Written request: Output a verbatim copy of the data, cut off after the line that contains "wb.inputs[1].default_value = 1.0".

Data lines:
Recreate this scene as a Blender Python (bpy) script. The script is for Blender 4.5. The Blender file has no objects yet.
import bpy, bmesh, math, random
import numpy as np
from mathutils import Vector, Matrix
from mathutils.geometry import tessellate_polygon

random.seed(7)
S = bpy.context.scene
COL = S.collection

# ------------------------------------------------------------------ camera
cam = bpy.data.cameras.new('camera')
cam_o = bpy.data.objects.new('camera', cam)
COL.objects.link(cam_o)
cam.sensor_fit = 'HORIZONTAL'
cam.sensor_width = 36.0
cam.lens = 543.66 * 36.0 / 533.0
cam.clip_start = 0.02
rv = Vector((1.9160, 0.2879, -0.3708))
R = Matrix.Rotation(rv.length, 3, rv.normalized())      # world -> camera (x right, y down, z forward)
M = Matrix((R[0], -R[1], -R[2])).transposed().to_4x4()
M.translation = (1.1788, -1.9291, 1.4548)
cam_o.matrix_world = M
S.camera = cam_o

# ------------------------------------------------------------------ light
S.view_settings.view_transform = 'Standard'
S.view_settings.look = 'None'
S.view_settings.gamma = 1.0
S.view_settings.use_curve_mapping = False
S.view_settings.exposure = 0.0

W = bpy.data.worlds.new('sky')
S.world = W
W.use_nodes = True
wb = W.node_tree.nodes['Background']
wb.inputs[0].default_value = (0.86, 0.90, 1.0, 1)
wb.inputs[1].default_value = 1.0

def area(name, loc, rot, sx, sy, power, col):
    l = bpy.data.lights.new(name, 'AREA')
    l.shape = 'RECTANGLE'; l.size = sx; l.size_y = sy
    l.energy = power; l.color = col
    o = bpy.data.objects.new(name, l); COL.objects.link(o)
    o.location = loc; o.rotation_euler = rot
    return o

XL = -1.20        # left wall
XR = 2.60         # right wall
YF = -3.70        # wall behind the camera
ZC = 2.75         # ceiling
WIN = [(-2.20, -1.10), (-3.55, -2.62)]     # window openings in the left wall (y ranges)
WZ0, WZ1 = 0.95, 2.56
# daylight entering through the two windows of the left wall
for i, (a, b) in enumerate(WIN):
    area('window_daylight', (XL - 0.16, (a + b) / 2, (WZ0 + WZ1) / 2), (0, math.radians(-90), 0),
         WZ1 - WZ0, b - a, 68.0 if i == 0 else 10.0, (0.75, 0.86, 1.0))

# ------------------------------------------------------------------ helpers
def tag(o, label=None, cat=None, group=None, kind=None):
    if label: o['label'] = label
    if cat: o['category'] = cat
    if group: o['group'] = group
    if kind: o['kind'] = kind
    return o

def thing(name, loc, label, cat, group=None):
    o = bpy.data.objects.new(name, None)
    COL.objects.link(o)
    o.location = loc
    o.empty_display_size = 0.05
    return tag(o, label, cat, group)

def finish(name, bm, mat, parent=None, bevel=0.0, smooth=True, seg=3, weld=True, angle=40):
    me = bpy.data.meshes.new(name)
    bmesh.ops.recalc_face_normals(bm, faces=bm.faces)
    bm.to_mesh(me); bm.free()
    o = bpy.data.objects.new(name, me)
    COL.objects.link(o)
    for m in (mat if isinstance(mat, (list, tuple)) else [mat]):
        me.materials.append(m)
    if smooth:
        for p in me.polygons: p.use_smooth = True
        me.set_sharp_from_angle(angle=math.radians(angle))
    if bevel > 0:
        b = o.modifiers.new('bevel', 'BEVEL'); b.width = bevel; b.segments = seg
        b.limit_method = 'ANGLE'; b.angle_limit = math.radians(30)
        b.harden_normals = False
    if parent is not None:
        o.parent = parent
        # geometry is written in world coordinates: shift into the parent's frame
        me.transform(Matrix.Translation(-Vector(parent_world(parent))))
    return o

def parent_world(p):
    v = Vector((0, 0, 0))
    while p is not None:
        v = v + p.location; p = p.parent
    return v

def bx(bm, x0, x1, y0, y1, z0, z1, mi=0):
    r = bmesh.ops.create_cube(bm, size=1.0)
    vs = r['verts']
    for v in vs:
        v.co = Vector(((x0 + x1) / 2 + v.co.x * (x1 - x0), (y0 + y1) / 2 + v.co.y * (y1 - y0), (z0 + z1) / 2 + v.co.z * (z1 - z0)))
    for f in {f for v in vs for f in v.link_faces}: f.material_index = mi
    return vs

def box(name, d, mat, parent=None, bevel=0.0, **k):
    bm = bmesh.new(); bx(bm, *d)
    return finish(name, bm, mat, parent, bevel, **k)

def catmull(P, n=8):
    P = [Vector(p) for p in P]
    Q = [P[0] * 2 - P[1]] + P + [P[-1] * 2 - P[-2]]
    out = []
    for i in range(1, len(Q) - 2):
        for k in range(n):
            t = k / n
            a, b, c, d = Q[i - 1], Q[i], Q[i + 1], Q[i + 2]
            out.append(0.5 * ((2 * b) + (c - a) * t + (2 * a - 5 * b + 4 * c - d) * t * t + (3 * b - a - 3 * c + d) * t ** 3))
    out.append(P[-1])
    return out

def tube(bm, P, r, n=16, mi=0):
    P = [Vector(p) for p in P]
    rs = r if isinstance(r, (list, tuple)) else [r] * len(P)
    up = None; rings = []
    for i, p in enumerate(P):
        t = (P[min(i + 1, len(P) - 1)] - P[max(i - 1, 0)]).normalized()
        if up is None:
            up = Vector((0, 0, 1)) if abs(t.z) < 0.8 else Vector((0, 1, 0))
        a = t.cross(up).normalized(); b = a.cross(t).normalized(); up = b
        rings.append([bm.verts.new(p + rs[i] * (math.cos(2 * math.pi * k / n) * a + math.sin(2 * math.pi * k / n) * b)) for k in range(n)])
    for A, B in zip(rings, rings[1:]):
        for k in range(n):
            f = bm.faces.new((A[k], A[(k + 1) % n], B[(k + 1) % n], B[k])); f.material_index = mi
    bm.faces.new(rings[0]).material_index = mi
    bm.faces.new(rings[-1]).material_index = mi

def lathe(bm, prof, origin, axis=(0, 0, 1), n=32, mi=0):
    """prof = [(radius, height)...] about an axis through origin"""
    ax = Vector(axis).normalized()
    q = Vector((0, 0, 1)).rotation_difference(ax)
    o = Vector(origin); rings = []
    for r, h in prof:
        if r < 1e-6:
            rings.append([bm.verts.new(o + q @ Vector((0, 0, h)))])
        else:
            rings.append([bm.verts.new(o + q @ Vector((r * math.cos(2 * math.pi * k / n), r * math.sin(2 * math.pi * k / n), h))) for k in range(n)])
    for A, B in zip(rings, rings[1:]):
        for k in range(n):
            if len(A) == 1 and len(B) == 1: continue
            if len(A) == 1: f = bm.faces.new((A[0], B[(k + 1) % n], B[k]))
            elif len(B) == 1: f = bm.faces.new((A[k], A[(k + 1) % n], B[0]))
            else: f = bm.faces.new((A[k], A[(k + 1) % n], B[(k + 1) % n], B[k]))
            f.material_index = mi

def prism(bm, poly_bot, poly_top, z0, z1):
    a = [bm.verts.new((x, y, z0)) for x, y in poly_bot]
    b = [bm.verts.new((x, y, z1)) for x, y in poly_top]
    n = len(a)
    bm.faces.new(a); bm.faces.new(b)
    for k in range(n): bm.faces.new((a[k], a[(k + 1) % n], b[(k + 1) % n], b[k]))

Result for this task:
Recreate this scene as a Blender Python (bpy) script. The script is for Blender 4.5. The Blender file has no objects yet.
import bpy, bmesh, math, random
import numpy as np
from mathutils import Vector, Matrix
from mathutils.geometry import tessellate_polygon

random.seed(7)
S = bpy.context.scene
COL = S.collection

# ------------------------------------------------------------------ camera
cam = bpy.data.cameras.new('camera')
cam_o = bpy.data.objects.new('camera', cam)
COL.objects.link(cam_o)
cam.sensor_fit = 'HORIZONTAL'
cam.sensor_width = 36.0
cam.lens = 543.66 * 36.0 / 533.0
cam.clip_start = 0.02
rv = Vector((1.9160, 0.2879, -0.3708))
R = Matrix.Rotation(rv.length, 3, rv.normalized())      # world -> camera (x right, y down, z forward)
M = Matrix((R[0], -R[1], -R[2])).transposed().to_4x4()
M.translation = (1.1788, -1.9291, 1.4548)
cam_o.matrix_world = M
S.camera = cam_o

# ------------------------------------------------------------------ light
S.view_settings.view_transform = 'Standard'
S.view_settings.look = 'None'
S.view_settings.gamma = 1.0
S.view_settings.use_curve_mapping = False
S.view_settings.exposure = 0.0

W = bpy.data.worlds.new('sky')
S.world = W
W.use_nodes = True
wb = W.node_tree.nodes['Background']
wb.inputs[0].default_value = (0.86, 0.90, 1.0, 1)
wb.inputs[1].default_value = 1.0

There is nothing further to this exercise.